Asian stock markets have risen after Washington and Beijing announced a truce on tariff hikes in a trade war. Benchmarks in Shanghai, Hong Kong and Seoul advanced. Japanese markets were closed for a holiday.
President Donald Trump agreed Friday to put off planned tariff hikes this week on Chinese goods in a fight over Beijing's trade surplus and technology plans. In exchange, he said China would buy American farm goods. But the two sides reported no progress on basic disputes that sparked the 15-month-old fight that threatens global economic growth.
Friday's truce "has simply temporarily halted the escalation in China-U.S. trade tensions," said Philip Wee and Eugene Leow of DBS Group in a report.
"Longer-term concerns remain that the trade war may widen from tariffs towards impeding investment flows," they said. The truce "could also see the Trump administration turning its tariff war towards the Eurozone."
The Shanghai Composite Index rose 1.1% to 3,006.64 and Hong Kong's Hang Seng advanced 0.9% to 26,535.44. Seoul's Kospi added 1.2% to 2,068.06.
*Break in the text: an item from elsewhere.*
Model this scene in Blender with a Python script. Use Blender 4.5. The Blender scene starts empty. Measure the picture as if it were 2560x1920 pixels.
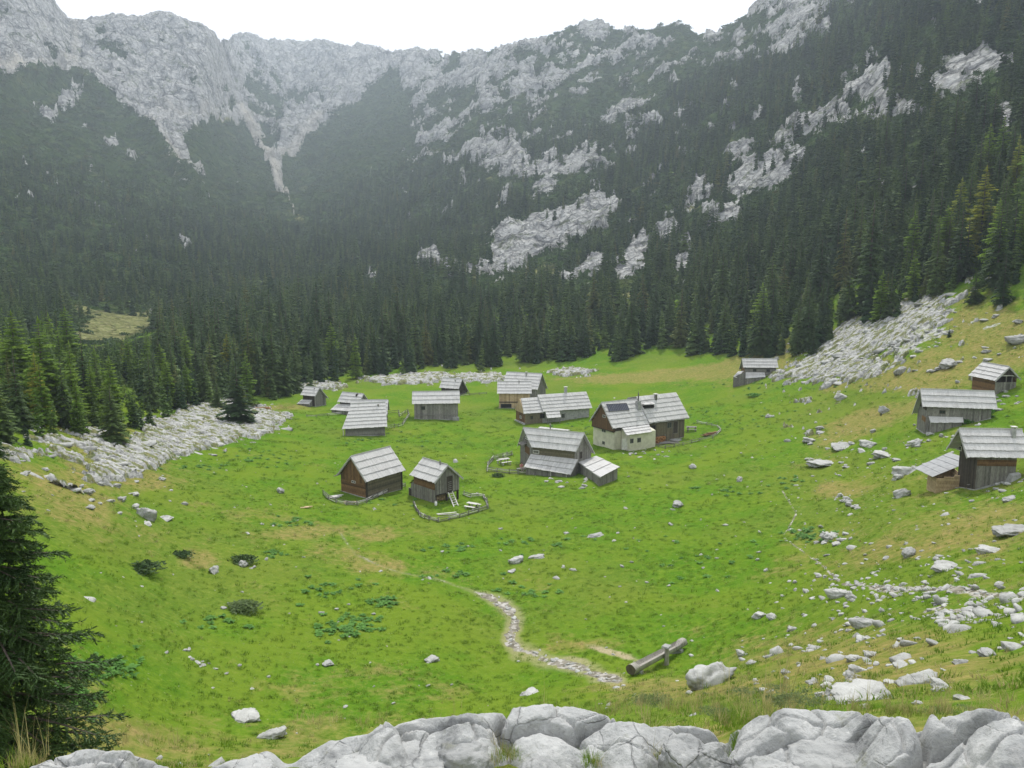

Sydney's S&P-ASX 200 gained 0.5% to 6,642.60. Benchmarks in Taiwan, New Zealand and Southeast Asia also advanced.
Also Monday, China reported exports to the United States fell 17.8% in September from a year earlier to $36.5 billion. Imports of American goods sank 20.6% to $10.6 billion.
China's global exports fell 1.4% to $218.1 billion. Imports fell 5.8% to $178.5 billion.
On Wall Street, the benchmark Standard & Poor's 500 Index ended Friday with its first weekly gain in four weeks.
The S&P 500 added 1.1%, to 2,970.27. Earlier it had been up 1.9%. The Dow Jones Industrial Average rose 1.2% to 26,816.59 and the Nasdaq gained 1.3% to 8,057.04.
ENERGY: Benchmark U.S. crude lost 29 cents to $54.41 per barrel in electronic trading on the New York Mercantile Exchange. The contract gained $1.15 on Friday to close at $54.70. Brent crude, used to price international oils, declined 32 cents to $60.19 per barrel in London. It advanced $1.41 the previous session to $60.51.
CURRENCY: The dollar declined to 108.34 yen from Friday's 108.38 yen. The euro slipped to $1.1030 from $1.1036.